I'd be willing to bet that the majority of actual readers on this board either skimmed it or read it and assigned it little to no discernible merit.

It is purely a troll for the uninitiated who have not developed their own taste and interest.

It's not that bad. It's not that good either, but there are worse things you could be reading.

>there are worse things you could be reading

Of course but many new readers come to this board (as evidenced by the preponderance of Lolita, Catch 22, 1984 threads) and are like "oh, here is the defining contemporary novel" when in fact the back story is far more interesting than the novel itself.

When it was published.

There's one thing and one thing only that the mods could do to immensely improve the board, instantly, overnight, and that's facilitate more threads about David Foster Wallace. Create them, nurture the ones that exist, guide the discussions, and make sure they stay on track. If we're here to discuss literature, ultimately, we are here to discuss David Foster Wallace. There is no way for a person to grasp the full implications of Infinite Jest and not realize this. We're talking about the smartest man who ever lived. You must realize this. It's not a joke anymore. We're seeing the world degenerate further and further into chaos, and we're standing by and watching it happen. You want to fix this board? You want to fix the world? You want to fix your life? You need only take one step: read Infinite Jest. There is no substitute for hard work, and that's what Wallace requires of you if you are to understand him. If you are to understand not just him, but the world. We're not talking about escapist literature, fan fiction, genre nonsense. We're talking about saving our lives. We're talking about meditating on God. We're talking about communing with the primary presence. This is not an issue to be treated lightly.

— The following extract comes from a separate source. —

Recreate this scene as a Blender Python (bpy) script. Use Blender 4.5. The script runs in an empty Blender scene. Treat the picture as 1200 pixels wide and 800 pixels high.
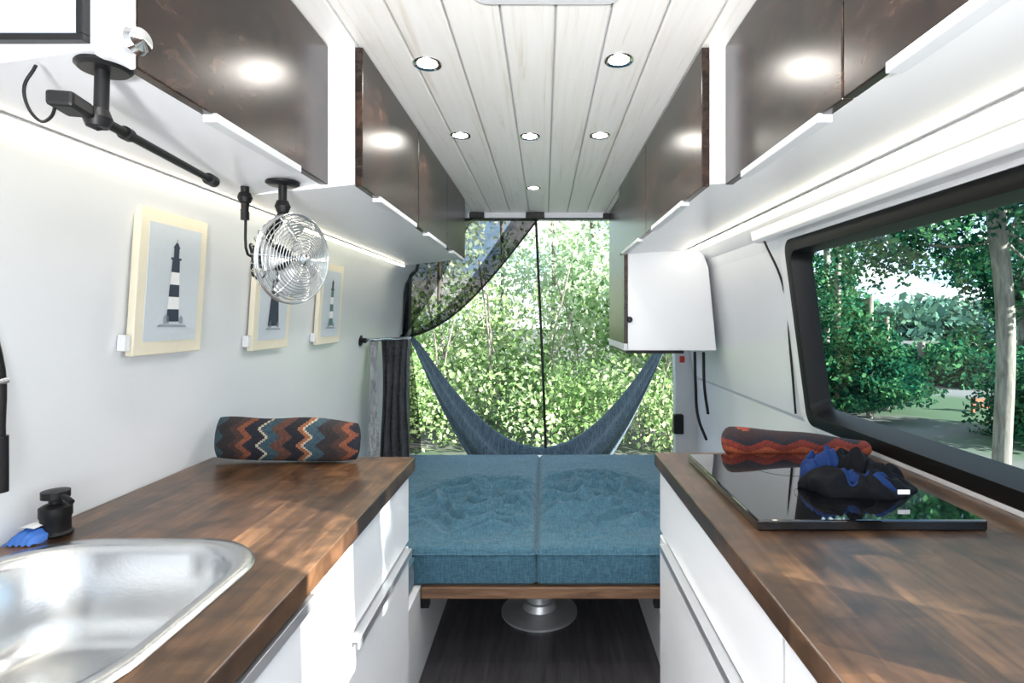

if you've paid any attention to the literature world in the pass 20 years its name has always been around

It's not his best work and everyone knows it.

it's been pretty popular since it came out 20 years ago dummies

No that was Rowling

ya like it is now wasn't even around then, this makes zero sense, meme harder
it is true that John Green is obsessed with DFW and basically lightly plagiarizes him/takes df's larger points and boils them down to easy banalities, and some of dfw starts out pretty banal to begin with

if by back story you mean m karr then agreed
ij isn't bad though, people just overhype it and focus on the gimmicks

>lightly plagiarizes him/takes df's larger points and boils them down to easy banalitie
lightly? literally every one of his books is contained in infinite jest

I haven't actually read them! I meant he stole everything but didn't literally reprint exact words from dfw afaik.

is that okmalissa?

It actually is the defining contemporary novel. Even though it's 20 years old, it's extremely relevant to today's times. Though that's more because nearly everything that came out after it has been banal or inadequate than IJ being that good.